Thursday, August 1, 2013

Back to School On Campus Staff Development, PBL Style

A couple of smart principals I know (and luckily get to work with frequently) told me that they're going to use Project Based Learning for campus staff development this year. We started brainstorming a Driving Question for this purpose. What do you think? Would you rather have PBL based Back to School staff development? What could we do to improve our DQ?

Driving Question:

How can you work in a team of 4-5 peers to create a 5-10 minute presentation on an engaging strategy, communication technique, or tool that could be used enhance learning or improve communication in our school?

Norms & Expectations:
  • All team members must speak about what they contributed during the presentation .
  • Teaching techniques or scenarios addressed by the teams should be presented in an engaging way and modeled during the presentation.
  • A digital representation or handout that will help your peers remember the technique/tool/idea, etc. must be shared.


Unknown said...

Is there a way to encourage looking beyond the "safe" or expected answer?
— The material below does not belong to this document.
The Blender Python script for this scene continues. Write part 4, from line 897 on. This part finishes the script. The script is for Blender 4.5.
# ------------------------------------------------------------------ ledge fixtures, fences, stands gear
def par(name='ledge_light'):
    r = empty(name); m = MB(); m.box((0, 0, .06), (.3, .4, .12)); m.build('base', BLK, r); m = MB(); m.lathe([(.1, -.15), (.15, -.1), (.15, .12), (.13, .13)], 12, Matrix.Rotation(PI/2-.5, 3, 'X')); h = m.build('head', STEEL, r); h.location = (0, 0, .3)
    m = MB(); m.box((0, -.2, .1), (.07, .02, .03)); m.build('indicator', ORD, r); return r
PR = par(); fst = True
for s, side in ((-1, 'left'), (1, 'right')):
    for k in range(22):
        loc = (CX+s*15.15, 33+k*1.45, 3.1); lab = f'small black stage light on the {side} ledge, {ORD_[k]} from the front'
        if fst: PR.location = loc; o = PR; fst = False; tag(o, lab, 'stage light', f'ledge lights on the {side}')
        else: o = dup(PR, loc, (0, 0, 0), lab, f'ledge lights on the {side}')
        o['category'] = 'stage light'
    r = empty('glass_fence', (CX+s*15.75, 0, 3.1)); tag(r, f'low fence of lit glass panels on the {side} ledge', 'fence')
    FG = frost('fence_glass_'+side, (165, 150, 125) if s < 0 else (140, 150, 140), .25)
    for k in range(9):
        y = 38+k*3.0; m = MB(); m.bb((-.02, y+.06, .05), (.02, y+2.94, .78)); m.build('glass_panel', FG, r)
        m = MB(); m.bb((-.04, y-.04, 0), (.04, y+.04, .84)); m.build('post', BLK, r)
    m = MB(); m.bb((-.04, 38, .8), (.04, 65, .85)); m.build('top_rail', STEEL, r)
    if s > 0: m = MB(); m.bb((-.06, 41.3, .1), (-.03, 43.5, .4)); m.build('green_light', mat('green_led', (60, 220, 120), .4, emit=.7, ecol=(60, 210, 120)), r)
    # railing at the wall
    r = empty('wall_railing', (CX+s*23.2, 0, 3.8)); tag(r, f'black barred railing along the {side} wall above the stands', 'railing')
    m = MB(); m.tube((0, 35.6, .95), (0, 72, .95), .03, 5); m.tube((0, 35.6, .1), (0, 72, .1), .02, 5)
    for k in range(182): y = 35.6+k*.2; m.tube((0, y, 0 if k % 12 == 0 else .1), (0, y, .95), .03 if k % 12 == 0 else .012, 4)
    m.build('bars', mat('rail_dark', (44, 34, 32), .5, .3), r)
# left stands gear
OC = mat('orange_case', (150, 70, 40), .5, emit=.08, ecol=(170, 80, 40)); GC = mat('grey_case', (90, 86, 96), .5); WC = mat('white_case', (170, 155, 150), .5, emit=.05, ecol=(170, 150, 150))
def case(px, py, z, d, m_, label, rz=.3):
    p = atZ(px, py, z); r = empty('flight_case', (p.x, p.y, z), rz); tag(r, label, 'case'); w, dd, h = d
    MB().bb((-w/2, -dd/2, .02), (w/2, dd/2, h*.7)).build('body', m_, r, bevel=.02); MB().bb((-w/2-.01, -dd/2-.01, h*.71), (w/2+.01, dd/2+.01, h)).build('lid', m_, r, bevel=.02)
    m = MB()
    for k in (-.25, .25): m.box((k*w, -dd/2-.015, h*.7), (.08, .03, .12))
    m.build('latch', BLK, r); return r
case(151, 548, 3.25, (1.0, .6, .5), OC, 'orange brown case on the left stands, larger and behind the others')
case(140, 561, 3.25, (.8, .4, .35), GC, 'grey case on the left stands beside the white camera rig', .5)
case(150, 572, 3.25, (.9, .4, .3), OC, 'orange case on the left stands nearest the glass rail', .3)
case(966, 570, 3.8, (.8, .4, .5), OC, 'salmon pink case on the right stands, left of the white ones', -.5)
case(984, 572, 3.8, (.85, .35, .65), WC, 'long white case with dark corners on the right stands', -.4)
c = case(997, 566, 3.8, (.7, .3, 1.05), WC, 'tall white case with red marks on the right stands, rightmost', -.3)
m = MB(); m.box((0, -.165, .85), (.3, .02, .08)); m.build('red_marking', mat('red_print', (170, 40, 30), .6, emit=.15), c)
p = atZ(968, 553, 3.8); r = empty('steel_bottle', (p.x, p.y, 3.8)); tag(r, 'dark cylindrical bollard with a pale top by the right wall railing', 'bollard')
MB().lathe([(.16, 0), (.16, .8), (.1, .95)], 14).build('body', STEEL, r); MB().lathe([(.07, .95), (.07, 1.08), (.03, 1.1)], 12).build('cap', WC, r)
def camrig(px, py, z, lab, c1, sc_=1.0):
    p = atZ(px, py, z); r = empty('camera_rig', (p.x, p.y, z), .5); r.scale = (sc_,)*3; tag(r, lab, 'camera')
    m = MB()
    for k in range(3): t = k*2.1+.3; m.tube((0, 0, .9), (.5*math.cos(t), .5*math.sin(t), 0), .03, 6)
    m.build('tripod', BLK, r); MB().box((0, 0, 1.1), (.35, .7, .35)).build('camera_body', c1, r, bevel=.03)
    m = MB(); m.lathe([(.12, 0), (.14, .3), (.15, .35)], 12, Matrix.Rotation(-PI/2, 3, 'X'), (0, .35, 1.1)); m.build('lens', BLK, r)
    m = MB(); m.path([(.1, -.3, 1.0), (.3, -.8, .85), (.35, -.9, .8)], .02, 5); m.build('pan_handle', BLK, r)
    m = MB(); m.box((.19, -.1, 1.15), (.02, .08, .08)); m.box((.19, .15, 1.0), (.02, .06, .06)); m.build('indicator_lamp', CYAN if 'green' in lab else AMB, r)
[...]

I think it is a WONDERFUL idea and I would be excited to attend a Development day at one of these schools!

MJF said...

The best staff development events I have attended involve teachers sharing their expertise with peers. Unfortunately, these have been very rare occurrences in my 3 year career. This is a very promising idea. The challenge is the make it so that teachers don't feel overwhelmed, or that they are being forced into doing extra work. How to sell it...?

Amy Mayer said...

@Lisa That's such a great point. I wonder if we should provide a model that takes it up a notch!?

@MJF I think so too. Thanks for saying so. I know I would rather do this than sit in a meeting ANY day. Maybe that's the selling point?

Unknown said...

The camera pictured is the predecessor to the one in the graphic at the top. Called Lucy, the camera was developed by Kogeto and sold by Teachscape. The Teachscape platform allows teachers control over who gets to see the videos and for what purpose. While panoramic video can be used for evaluation, its purpose is generally for coaching (which is actually the intention of the evaluation process). It's more for looking at student reactions and engagement than for evaluating teaching alone. Also, it allows educators to make teaching transparent, sharing their work with one another in teams. When implemented in supportive, professional ways, teachers actually report learning a great deal from watching themselves and gaining insights from colleagues. National Board teachers report that self analysis on video was the most valuable part of the NBCT process.

Like all tools, it can be used negatively and implemented poorly.